- **Requirements**
Write out the listing below without alteration, omitting its pictures.

- **Available data**

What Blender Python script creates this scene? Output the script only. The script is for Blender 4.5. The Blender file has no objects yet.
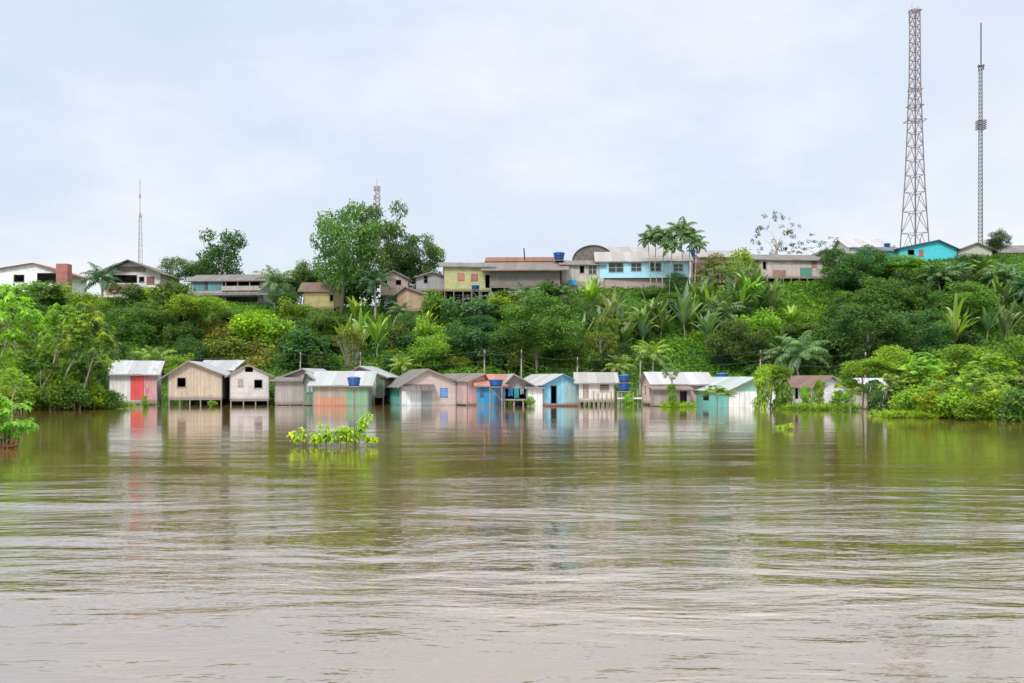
import bpy, math, random
import numpy as np
from mathutils import Vector, Matrix
R = math.radians
C = bpy.context.scene.collection
F = 1000.0; CX = 512.0; HY = 380.0; CAM_H = 2.5
scene = bpy.context.scene

def Xat(px, Y): return (px-CX)/F*Y
def Zat(py, Y): return CAM_H + (HY-py)/F*Y

# ---------------------------------------------------------------- terrain
RIDGE = [(-400,300),(0,292),(60,300),(130,301),(200,304),(260,306),(330,309),(400,309),(450,306),(520,297),
         (600,290),(690,288),(750,283),(820,281),(870,268),(920,264),(1000,258),(1400,256)]
RX = np.array([(p-CX)/F*140 for p, y in RIDGE]); RZ = np.array([CAM_H+(HY-y)*.140 for p, y in RIDGE])
def terrain(x, y):
    x = np.asarray(x, float); y = np.asarray(y, float)
    zr = np.interp(x, RX, RZ)
    toe = 105.5 + 1.2*np.sin(x*.11) + .8*np.sin(x*.31+1)
    t = np.clip((y-toe)/(139-toe), 0, 1)
    s = .55*t + .45*t*t*(3-2*t)
    bump = (np.sin(x*.37+y*.21)*.5+np.sin(x*.83-y*.47+2)*.25+np.sin(x*.17-y*.6)*.35)
    z = zr*s + bump*.8*np.sin(np.pi*t)
    z = z + np.clip((y-139)*.02, 0, 1.5)
    low = -np.clip((toe-y)*.10, 0, 2.2)
    return np.where(y < toe, low-.05, z-.05)
def hit(px, py):
    Y = 103.0
    while Y < 160:
        if Zat(py, Y) <= float(terrain(Xat(px, Y), Y)): break
        Y += .1
    Y = min(Y, 150)
    return Vector((Xat(px, Y), Y, float(terrain(Xat(px, Y), Y))))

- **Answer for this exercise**
What Blender Python script creates this scene? Output the script only. The script is for Blender 4.5. The Blender file has no objects yet.
import bpy, math, random
import numpy as np
from mathutils import Vector, Matrix
R = math.radians
C = bpy.context.scene.collection
F = 1000.0; CX = 512.0; HY = 380.0; CAM_H = 2.5
scene = bpy.context.scene

def Xat(px, Y): return (px-CX)/F*Y
def Zat(py, Y): return CAM_H + (HY-py)/F*Y

# ---------------------------------------------------------------- terrain
RIDGE = [(-400,300),(0,292),(60,300),(130,301),(200,304),(260,306),(330,309),(400,309),(450,306),(520,297),
         (600,290),(690,288),(750,283),(820,281),(870,268),(920,264),(1000,258),(1400,256)]
RX = np.array([(p-CX)/F*140 for p, y in RIDGE]); RZ = np.array([CAM_H+(HY-y)*.140 for p, y in RIDGE])
def terrain(x, y):
    x = np.asarray(x, float); y = np.asarray(y, float)
    zr = np.interp(x, RX, RZ)
    toe = 105.5 + 1.2*np.sin(x*.11) + .8*np.sin(x*.31+1)
    t = np.clip((y-toe)/(139-toe), 0, 1)
    s = .55*t + .45*t*t*(3-2*t)
    bump = (np.sin(x*.37+y*.21)*.5+np.sin(x*.83-y*.47+2)*.25+np.sin(x*.17-y*.6)*.35)
    z = zr*s + bump*.8*np.sin(np.pi*t)
    z = z + np.clip((y-139)*.02, 0, 1.5)
    low = -np.clip((toe-y)*.10, 0, 2.2)
    return np.where(y < toe, low-.05, z-.05)
def hit(px, py):
    Y = 103.0
    while Y < 160:
        if Zat(py, Y) <= float(terrain(Xat(px, Y), Y)): break
        Y += .1
    Y = min(Y, 150)
    return Vector((Xat(px, Y), Y, float(terrain(Xat(px, Y), Y))))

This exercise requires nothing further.